Not all that sure about the timing either. What with British troops withdrawing from Afghanistan and defence cuts unlikely to be relieved by the last Budget, you would have thought the last thing anyone was after was a rush of eager young bodies through the recruiting-office door on Monday morning. And yet Tony Grounds's drama Our Girl was so unequivocally approving of the benefits of joining up that it seemed entirely possible that viewers at a loose end might consider giving Army life a go. There were characters here who derided the organisation. But they were such conspicuous dead-end losers that their criticisms simply turned into another kind of endorsement.

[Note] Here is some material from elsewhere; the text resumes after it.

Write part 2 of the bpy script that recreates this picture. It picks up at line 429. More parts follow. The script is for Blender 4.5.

As recruitment films go, it was much better written and acted than the usual output, though. Grounds built his drama around Molly Dawes (Lacey Turner), a mouthy teenager first seen celebrating her 18th birthday in a rackety east London household. Molly's mother is pregnant with her sixth baby and Molly's father is a feckless oaf who gets by on benefit fraud and simmering xenophobia. Molly's boyfriend, Artan, is an Albanian builder with a slightly ramshackle approach to sexual fidelity. So when Molly threw up in front of the army recruiting office after a particularly grim night out, she was open to the idea that there might be a better future than the one that seemed fated for her.

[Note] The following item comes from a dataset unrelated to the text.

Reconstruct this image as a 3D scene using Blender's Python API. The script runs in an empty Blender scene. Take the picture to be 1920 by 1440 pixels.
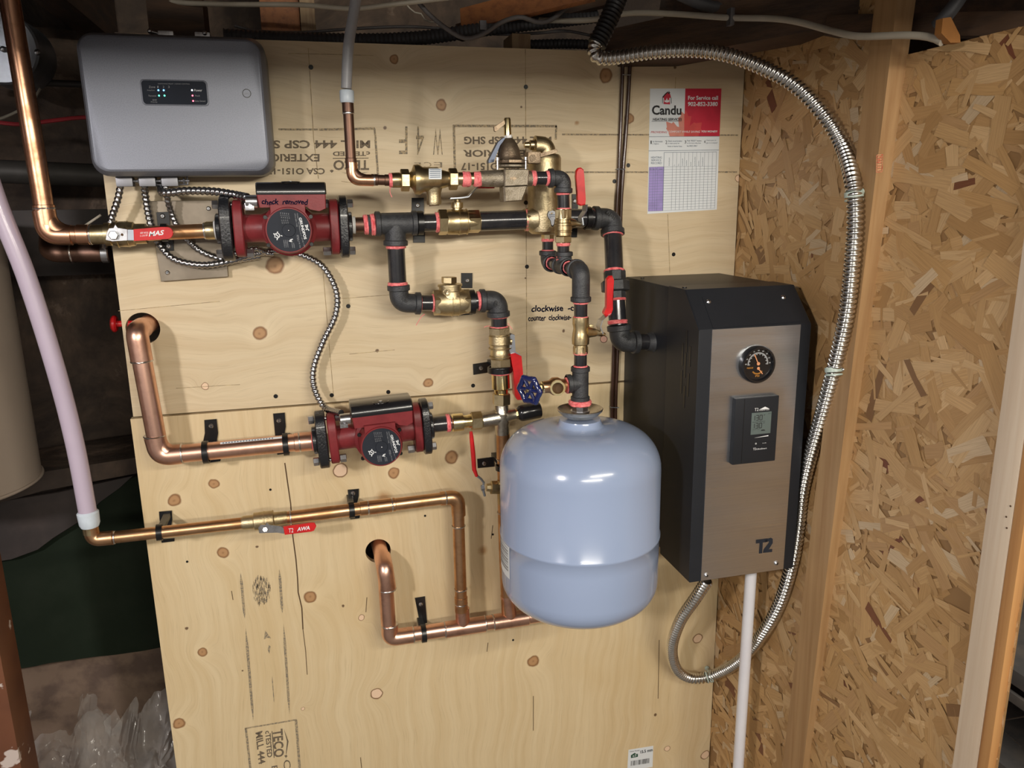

What followed was a familiar boot-camp trajectory: initial chippiness and doubt hardening into resolve and acquired discipline. You got the fierce (but secretly tender-hearted) NCO, bellowing his spiel at terrified newbies. You got the assault course sequence, a Rocky-style montage of improving fitness from which only “Eye of the Tiger” was missing. And you got the first tender shoots of esprit de corps; in this case, Molly's fellow recruits secretly intervening so that a surprise locker inspection didn't ruin her chances. One of Molly's fellow enlistees briefly had a go at injecting a cynical note, telling her that, “It's like a cult... they break you down to nothing and then build you up the way they want you built.” But it was almost immediately contradicted by the increasingly kindly corporal: “What we do, we do to save your life, Molly.”
Grounds finished by having his cake and eating it – contriving an ending that squeezed every drop of pathos available from the last letter home that all serving troops are required to write, but which then made it clear that Molly had survived after all. The coffin with the “Our Girl” wreath on it turned out to contain someone else's daughter and the line in which Molly had posthumously endorsed her decision (“Funny to think that the thing that made me into some sort of decent human being has been the death of me, but it's better this way, isn't it?”) was suddenly drained of tragic irony to become a straightforward rallying cry. That's the thing about recruitment films. They might mention the dangers, but they don't usually show people dying.
Warwick Davis visited Transylvania and Auschwitz in this week's Perspectives to tell the story of the Ovitz family, a Romanian showbiz family who survived both the camp and, more remarkably, the attentions of Dr Mengele. The reason Dr Mengele was interested was because they were all dwarfs. The reason they survived was because they never let him get bored enough to dispatch them. It was an extraordinary story skilfully told by Davis and director Ursula MacFarlane, who used Snow White and the Seven Dwarfs to cast it as a terrible kind of fairy-tale, drawing on a Nazi remake of the story and the fact that the Walt Disney version was one of Hitler's favourite films. He just couldn't see that he was the Evil Queen.